Output the data word for word, dropping every image.

>> Begin Available data

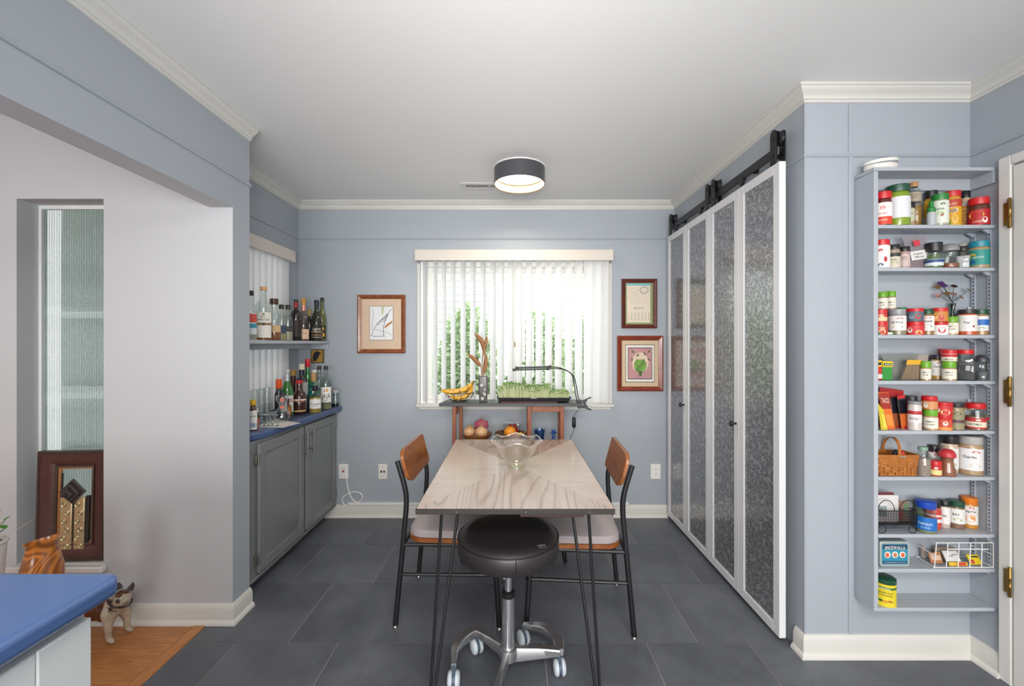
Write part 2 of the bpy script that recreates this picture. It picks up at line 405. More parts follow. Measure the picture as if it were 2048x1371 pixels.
b = bm_new(); box(b, -0.735, 0.785, YB-0.042, YB+0.03, 0.855, 0.879); box(b, -0.72, 0.77, YB-0.014, YB-0.001, 0.832, 0.855); ob('window_sill', b, whitem, w1, bevel=0.004)
b = bm_new(); box(b, WX0-0.022, WX0, YB-0.008, YB-0.001, 0.879, 1.96); box(b, WX1, WX1+0.022, YB-0.008, YB-0.001, 0.879, 1.96); ob('casing', b, whitem, w1, bevel=0.002)

# ---- vertical blinds
def slat_mesh(w, h, curv=0.006, n=4):
    bm = bm_new(); A, Bq = [], []
    for i in range(n+1):
        u = (i/n-0.5)*w; y = curv*(1-(2*i/n-1)**2)
        A.append(bm.verts.new((u, y, 0))); Bq.append(bm.verts.new((u, y, -h)))
    for i in range(n): bm.faces.new((A[i], A[i+1], Bq[i+1], Bq[i]))
    me = bpy.data.meshes.new('slat'); bm.to_mesh(me); bm.free(); me.polygons.foreach_set('use_smooth', [True]*len(me.polygons)); return me
slatm = TRL('f1f1f2', 0.3); valm = M('d3cbc1', 0.5, var=(14, 0.02))
vb = thing('vertical_blind', 'white vertical slat blind with a long valance over the back window', 'blind', (0.02, YB-0.05, 2.05))
b = bm_new(); box(b, -0.732, 0.763, YB-0.098, YB-0.090, 1.968, 2.05); box(b, -0.732, -0.724, YB-0.09, YB-0.002, 1.968, 2.05); box(b, 0.755, 0.763, YB-0.09, YB-0.002, 1.968, 2.05); box(b, -0.724, 0.755, YB-0.09, YB-0.002, 2.042, 2.05)
ob('valance', b, valm, vb, bevel=0.002)
ob('head_rail', B(-0.70, 0.735, YB-0.07, YB-0.035, 1.998, 2.035), M('d8d8d6', 0.4), vb, bevel=0.002)
me = slat_mesh(0.089, 1.105); me.materials.append(slatm)
th = math.radians(57)
for i, cx in enumerate((120, 203, 272, 347, 428, 507, 588, 668, 735, 812, 880, 960, 1040, 1118, 1197, 1280, 1360, 1437, 1508, 1568)):
    o = bpy.data.objects.new('slat', me); COL.objects.link(o); o.parent = vb
    o.location = Vector((PX(820+cx/4.033, YB-0.055), YB-0.053, 1.998))-WL[vb.name]; o.rotation_euler = (0, 0, -th+random.uniform(-0.03, 0.03)+(0.1 if i > 16 else 0))
xw = PX(820+845/4.033, 3.17)
ob('pull_cord', T([(xw, 3.175, 1.97), (xw, 3.172, 1.3), (xw+0.004, 3.173, 0.95)], 0.0016, 5), M('d9d4c8', 0.6), vb)
ob('cord_tassel', L([(0.002, 0), (0.005, 0.004), (0.0055, 0.03), (0.003, 0.042)], (xw, 3.173, 1.315), 10), M('a88a62', 0.5), vb)
ob('chain', T([(PX(975, 3.2), 3.225, 1.97), (PX(975, 3.2), 3.225, 0.97)], 0.0012, 5), M('d9d9d6', 0.5), vb)

# nook window with closed blind
w2 = thing('window_2', 'side window of the nook behind closed white blinds', 'window', (XN, 2.64, 0.9), kind='structure')
b = bm_new(); box(b, XN-0.1, XN-0.06, 2.30, 2.335, 0.9, 1.95); box(b, XN-0.1, XN-0.06, 2.945, 2.98, 0.9, 1.95); box(b, XN-0.1, XN-0.06, 2.335, 2.945, 0.9, 0.94); box(b, XN-0.1, XN-0.06, 2.335, 2.945, 1.91, 1.95)
ob('window_frame', b, wm, w2, bevel=0.003); ob('pane', B(XN-0.085, XN-0.08, 2.335, 2.945, 0.94, 1.91), G('f5f7f6'), w2, smooth=0)
vn = thing('vertical_blind', 'closed white vertical blind with valance on the side wall beside the liquor shelf', 'blind', (XN+0.05, 2.6, 2.0))
b = bm_new(); box(b, XN+0.072, XN+0.08, 2.2, 3.07, 1.932, 2.012); box(b, XN+0.002, XN+0.072, 3.062, 3.07, 1.932, 2.012); box(b, XN+0.002, XN+0.072, 2.2, 3.062, 2.004, 2.012)
ob('valance', b, valm, vn, bevel=0.002)
m2 = slat_mesh(0.089, 0.57); m2.materials.append(slatm); m3 = slat_mesh(0.089, 0.43); m3.materials.append(slatm)
yy = 2.25
while yy < 3.02:
    for me2, zt in ((m2, 1.965), (m3, 1.325)):
        o = bpy.data.objects.new('slat', me2); COL.objects.link(o); o.parent = vn
        o.location = Vector((XN+0.035, yy, zt))-WL[vn.name]; o.rotation_euler = (0, 0, math.radians(-104))
    yy += 0.068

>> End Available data

Answer to this task:
Write part 2 of the bpy script that recreates this picture. It picks up at line 405. More parts follow. Measure the picture as if it were 2048x1371 pixels.
b = bm_new(); box(b, -0.735, 0.785, YB-0.042, YB+0.03, 0.855, 0.879); box(b, -0.72, 0.77, YB-0.014, YB-0.001, 0.832, 0.855); ob('window_sill', b, whitem, w1, bevel=0.004)
b = bm_new(); box(b, WX0-0.022, WX0, YB-0.008, YB-0.001, 0.879, 1.96); box(b, WX1, WX1+0.022, YB-0.008, YB-0.001, 0.879, 1.96); ob('casing', b, whitem, w1, bevel=0.002)

# ---- vertical blinds
def slat_mesh(w, h, curv=0.006, n=4):
    bm = bm_new(); A, Bq = [], []
    for i in range(n+1):
        u = (i/n-0.5)*w; y = curv*(1-(2*i/n-1)**2)
        A.append(bm.verts.new((u, y, 0))); Bq.append(bm.verts.new((u, y, -h)))
    for i in range(n): bm.faces.new((A[i], A[i+1], Bq[i+1], Bq[i]))
    me = bpy.data.meshes.new('slat'); bm.to_mesh(me); bm.free(); me.polygons.foreach_set('use_smooth', [True]*len(me.polygons)); return me
slatm = TRL('f1f1f2', 0.3); valm = M('d3cbc1', 0.5, var=(14, 0.02))
vb = thing('vertical_blind', 'white vertical slat blind with a long valance over the back window', 'blind', (0.02, YB-0.05, 2.05))
b = bm_new(); box(b, -0.732, 0.763, YB-0.098, YB-0.090, 1.968, 2.05); box(b, -0.732, -0.724, YB-0.09, YB-0.002, 1.968, 2.05); box(b, 0.755, 0.763, YB-0.09, YB-0.002, 1.968, 2.05); box(b, -0.724, 0.755, YB-0.09, YB-0.002, 2.042, 2.05)
ob('valance', b, valm, vb, bevel=0.002)
ob('head_rail', B(-0.70, 0.735, YB-0.07, YB-0.035, 1.998, 2.035), M('d8d8d6', 0.4), vb, bevel=0.002)
me = slat_mesh(0.089, 1.105); me.materials.append(slatm)
th = math.radians(57)
for i, cx in enumerate((120, 203, 272, 347, 428, 507, 588, 668, 735, 812, 880, 960, 1040, 1118, 1197, 1280, 1360, 1437, 1508, 1568)):
    o = bpy.data.objects.new('slat', me); COL.objects.link(o); o.parent = vb
    o.location = Vector((PX(820+cx/4.033, YB-0.055), YB-0.053, 1.998))-WL[vb.name]; o.rotation_euler = (0, 0, -th+random.uniform(-0.03, 0.03)+(0.1 if i > 16 else 0))
xw = PX(820+845/4.033, 3.17)
ob('pull_cord', T([(xw, 3.175, 1.97), (xw, 3.172, 1.3), (xw+0.004, 3.173, 0.95)], 0.0016, 5), M('d9d4c8', 0.6), vb)
ob('cord_tassel', L([(0.002, 0), (0.005, 0.004), (0.0055, 0.03), (0.003, 0.042)], (xw, 3.173, 1.315), 10), M('a88a62', 0.5), vb)
ob('chain', T([(PX(975, 3.2), 3.225, 1.97), (PX(975, 3.2), 3.225, 0.97)], 0.0012, 5), M('d9d9d6', 0.5), vb)

# nook window with closed blind
w2 = thing('window_2', 'side window of the nook behind closed white blinds', 'window', (XN, 2.64, 0.9), kind='structure')
b = bm_new(); box(b, XN-0.1, XN-0.06, 2.30, 2.335, 0.9, 1.95); box(b, XN-0.1, XN-0.06, 2.945, 2.98, 0.9, 1.95); box(b, XN-0.1, XN-0.06, 2.335, 2.945, 0.9, 0.94); box(b, XN-0.1, XN-0.06, 2.335, 2.945, 1.91, 1.95)
ob('window_frame', b, wm, w2, bevel=0.003); ob('pane', B(XN-0.085, XN-0.08, 2.335, 2.945, 0.94, 1.91), G('f5f7f6'), w2, smooth=0)
vn = thing('vertical_blind', 'closed white vertical blind with valance on the side wall beside the liquor shelf', 'blind', (XN+0.05, 2.6, 2.0))
b = bm_new(); box(b, XN+0.072, XN+0.08, 2.2, 3.07, 1.932, 2.012); box(b, XN+0.002, XN+0.072, 3.062, 3.07, 1.932, 2.012); box(b, XN+0.002, XN+0.072, 2.2, 3.062, 2.004, 2.012)
ob('valance', b, valm, vn, bevel=0.002)
m2 = slat_mesh(0.089, 0.57); m2.materials.append(slatm); m3 = slat_mesh(0.089, 0.43); m3.materials.append(slatm)
yy = 2.25
while yy < 3.02:
    for me2, zt in ((m2, 1.965), (m3, 1.325)):
        o = bpy.data.objects.new('slat', me2); COL.objects.link(o); o.parent = vn
        o.location = Vector((XN+0.035, yy, zt))-WL[vn.name]; o.rotation_euler = (0, 0, math.radians(-104))
    yy += 0.068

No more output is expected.